▸ Problem to work on
Return the listing word for word, as given.
— START Records supplied —
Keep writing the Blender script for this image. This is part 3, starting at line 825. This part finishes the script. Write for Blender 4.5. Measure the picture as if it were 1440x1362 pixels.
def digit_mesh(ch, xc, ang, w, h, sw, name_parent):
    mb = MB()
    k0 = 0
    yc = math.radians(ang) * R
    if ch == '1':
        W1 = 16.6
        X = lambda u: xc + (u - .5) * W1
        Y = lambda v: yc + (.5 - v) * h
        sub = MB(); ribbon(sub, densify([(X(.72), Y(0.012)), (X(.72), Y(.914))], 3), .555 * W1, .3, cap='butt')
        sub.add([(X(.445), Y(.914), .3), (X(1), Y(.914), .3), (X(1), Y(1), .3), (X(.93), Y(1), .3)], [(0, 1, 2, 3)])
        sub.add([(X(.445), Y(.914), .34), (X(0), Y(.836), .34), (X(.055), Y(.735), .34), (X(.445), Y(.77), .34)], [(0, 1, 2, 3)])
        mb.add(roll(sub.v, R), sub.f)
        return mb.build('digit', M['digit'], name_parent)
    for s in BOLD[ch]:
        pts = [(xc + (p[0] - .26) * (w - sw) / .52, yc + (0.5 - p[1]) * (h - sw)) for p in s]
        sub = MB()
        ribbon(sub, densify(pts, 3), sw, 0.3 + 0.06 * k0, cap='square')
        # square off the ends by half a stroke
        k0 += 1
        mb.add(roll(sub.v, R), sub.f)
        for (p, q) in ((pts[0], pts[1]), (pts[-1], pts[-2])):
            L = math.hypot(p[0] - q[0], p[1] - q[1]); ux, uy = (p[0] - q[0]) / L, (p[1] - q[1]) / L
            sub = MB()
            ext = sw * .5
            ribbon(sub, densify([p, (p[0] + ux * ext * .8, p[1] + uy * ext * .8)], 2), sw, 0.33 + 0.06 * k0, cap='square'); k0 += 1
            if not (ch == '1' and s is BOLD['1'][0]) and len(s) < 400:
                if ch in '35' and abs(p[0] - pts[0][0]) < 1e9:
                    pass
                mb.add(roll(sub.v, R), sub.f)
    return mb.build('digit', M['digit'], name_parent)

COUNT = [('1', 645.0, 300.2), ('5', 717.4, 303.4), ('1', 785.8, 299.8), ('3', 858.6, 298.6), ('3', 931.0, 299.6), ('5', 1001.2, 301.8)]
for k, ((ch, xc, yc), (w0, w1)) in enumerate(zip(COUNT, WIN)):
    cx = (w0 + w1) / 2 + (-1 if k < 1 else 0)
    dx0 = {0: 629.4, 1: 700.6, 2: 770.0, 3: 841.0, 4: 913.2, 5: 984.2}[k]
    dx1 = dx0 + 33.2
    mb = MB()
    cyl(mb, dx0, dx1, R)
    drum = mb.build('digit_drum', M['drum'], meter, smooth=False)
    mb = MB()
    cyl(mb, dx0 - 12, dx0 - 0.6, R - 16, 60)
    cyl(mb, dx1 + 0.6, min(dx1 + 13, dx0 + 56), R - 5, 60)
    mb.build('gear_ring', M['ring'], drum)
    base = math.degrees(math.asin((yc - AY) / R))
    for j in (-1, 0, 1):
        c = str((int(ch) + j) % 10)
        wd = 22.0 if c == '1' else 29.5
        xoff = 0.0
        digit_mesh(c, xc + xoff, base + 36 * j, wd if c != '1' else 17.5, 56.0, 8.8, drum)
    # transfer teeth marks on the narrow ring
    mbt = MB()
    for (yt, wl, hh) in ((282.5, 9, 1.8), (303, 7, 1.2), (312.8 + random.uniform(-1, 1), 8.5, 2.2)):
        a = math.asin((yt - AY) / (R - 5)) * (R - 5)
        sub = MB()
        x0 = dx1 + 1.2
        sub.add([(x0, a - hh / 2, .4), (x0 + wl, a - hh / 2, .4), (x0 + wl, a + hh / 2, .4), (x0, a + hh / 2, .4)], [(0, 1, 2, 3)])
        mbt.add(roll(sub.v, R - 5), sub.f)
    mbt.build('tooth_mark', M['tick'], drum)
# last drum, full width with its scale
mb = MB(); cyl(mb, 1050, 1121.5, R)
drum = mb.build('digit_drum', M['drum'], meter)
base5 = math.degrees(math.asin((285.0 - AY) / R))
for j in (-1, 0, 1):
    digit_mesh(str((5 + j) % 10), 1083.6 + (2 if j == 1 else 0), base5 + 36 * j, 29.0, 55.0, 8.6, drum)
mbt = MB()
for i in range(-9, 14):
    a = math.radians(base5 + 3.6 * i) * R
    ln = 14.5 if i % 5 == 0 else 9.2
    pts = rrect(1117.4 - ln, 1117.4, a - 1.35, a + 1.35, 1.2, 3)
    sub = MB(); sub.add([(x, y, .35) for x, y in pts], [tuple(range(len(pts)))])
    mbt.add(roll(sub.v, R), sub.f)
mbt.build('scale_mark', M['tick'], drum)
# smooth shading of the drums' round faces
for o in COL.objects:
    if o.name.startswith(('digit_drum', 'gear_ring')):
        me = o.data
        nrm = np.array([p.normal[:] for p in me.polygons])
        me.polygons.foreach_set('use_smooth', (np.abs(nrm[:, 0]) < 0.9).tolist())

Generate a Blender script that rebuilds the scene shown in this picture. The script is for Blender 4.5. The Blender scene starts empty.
— END Records supplied —
▸ Expected answer
Keep writing the Blender script for this image. This is part 3, starting at line 825. This part finishes the script. Write for Blender 4.5. Measure the picture as if it were 1440x1362 pixels.
def digit_mesh(ch, xc, ang, w, h, sw, name_parent):
    mb = MB()
    k0 = 0
    yc = math.radians(ang) * R
    if ch == '1':
        W1 = 16.6
        X = lambda u: xc + (u - .5) * W1
        Y = lambda v: yc + (.5 - v) * h
        sub = MB(); ribbon(sub, densify([(X(.72), Y(0.012)), (X(.72), Y(.914))], 3), .555 * W1, .3, cap='butt')
        sub.add([(X(.445), Y(.914), .3), (X(1), Y(.914), .3), (X(1), Y(1), .3), (X(.93), Y(1), .3)], [(0, 1, 2, 3)])
        sub.add([(X(.445), Y(.914), .34), (X(0), Y(.836), .34), (X(.055), Y(.735), .34), (X(.445), Y(.77), .34)], [(0, 1, 2, 3)])
        mb.add(roll(sub.v, R), sub.f)
        return mb.build('digit', M['digit'], name_parent)
    for s in BOLD[ch]:
        pts = [(xc + (p[0] - .26) * (w - sw) / .52, yc + (0.5 - p[1]) * (h - sw)) for p in s]
        sub = MB()
        ribbon(sub, densify(pts, 3), sw, 0.3 + 0.06 * k0, cap='square')
        # square off the ends by half a stroke
        k0 += 1
        mb.add(roll(sub.v, R), sub.f)
        for (p, q) in ((pts[0], pts[1]), (pts[-1], pts[-2])):
            L = math.hypot(p[0] - q[0], p[1] - q[1]); ux, uy = (p[0] - q[0]) / L, (p[1] - q[1]) / L
            sub = MB()
            ext = sw * .5
            ribbon(sub, densify([p, (p[0] + ux * ext * .8, p[1] + uy * ext * .8)], 2), sw, 0.33 + 0.06 * k0, cap='square'); k0 += 1
            if not (ch == '1' and s is BOLD['1'][0]) and len(s) < 400:
                if ch in '35' and abs(p[0] - pts[0][0]) < 1e9:
                    pass
                mb.add(roll(sub.v, R), sub.f)
    return mb.build('digit', M['digit'], name_parent)

COUNT = [('1', 645.0, 300.2), ('5', 717.4, 303.4), ('1', 785.8, 299.8), ('3', 858.6, 298.6), ('3', 931.0, 299.6), ('5', 1001.2, 301.8)]
for k, ((ch, xc, yc), (w0, w1)) in enumerate(zip(COUNT, WIN)):
    cx = (w0 + w1) / 2 + (-1 if k < 1 else 0)
    dx0 = {0: 629.4, 1: 700.6, 2: 770.0, 3: 841.0, 4: 913.2, 5: 984.2}[k]
    dx1 = dx0 + 33.2
    mb = MB()
    cyl(mb, dx0, dx1, R)
    drum = mb.build('digit_drum', M['drum'], meter, smooth=False)
    mb = MB()
    cyl(mb, dx0 - 12, dx0 - 0.6, R - 16, 60)
    cyl(mb, dx1 + 0.6, min(dx1 + 13, dx0 + 56), R - 5, 60)
    mb.build('gear_ring', M['ring'], drum)
    base = math.degrees(math.asin((yc - AY) / R))
    for j in (-1, 0, 1):
        c = str((int(ch) + j) % 10)
        wd = 22.0 if c == '1' else 29.5
        xoff = 0.0
        digit_mesh(c, xc + xoff, base + 36 * j, wd if c != '1' else 17.5, 56.0, 8.8, drum)
    # transfer teeth marks on the narrow ring
    mbt = MB()
    for (yt, wl, hh) in ((282.5, 9, 1.8), (303, 7, 1.2), (312.8 + random.uniform(-1, 1), 8.5, 2.2)):
        a = math.asin((yt - AY) / (R - 5)) * (R - 5)
        sub = MB()
        x0 = dx1 + 1.2
        sub.add([(x0, a - hh / 2, .4), (x0 + wl, a - hh / 2, .4), (x0 + wl, a + hh / 2, .4), (x0, a + hh / 2, .4)], [(0, 1, 2, 3)])
        mbt.add(roll(sub.v, R - 5), sub.f)
    mbt.build('tooth_mark', M['tick'], drum)
# last drum, full width with its scale
mb = MB(); cyl(mb, 1050, 1121.5, R)
drum = mb.build('digit_drum', M['drum'], meter)
base5 = math.degrees(math.asin((285.0 - AY) / R))
for j in (-1, 0, 1):
    digit_mesh(str((5 + j) % 10), 1083.6 + (2 if j == 1 else 0), base5 + 36 * j, 29.0, 55.0, 8.6, drum)
mbt = MB()
for i in range(-9, 14):
    a = math.radians(base5 + 3.6 * i) * R
    ln = 14.5 if i % 5 == 0 else 9.2
    pts = rrect(1117.4 - ln, 1117.4, a - 1.35, a + 1.35, 1.2, 3)
    sub = MB(); sub.add([(x, y, .35) for x, y in pts], [tuple(range(len(pts)))])
    mbt.add(roll(sub.v, R), sub.f)
mbt.build('scale_mark', M['tick'], drum)
# smooth shading of the drums' round faces
for o in COL.objects:
    if o.name.startswith(('digit_drum', 'gear_ring')):
        me = o.data
        nrm = np.array([p.normal[:] for p in me.polygons])
        me.polygons.foreach_set('use_smooth', (np.abs(nrm[:, 0]) < 0.9).tolist())

Generate a Blender script that rebuilds the scene shown in this picture. The script is for Blender 4.5. The Blender scene starts empty.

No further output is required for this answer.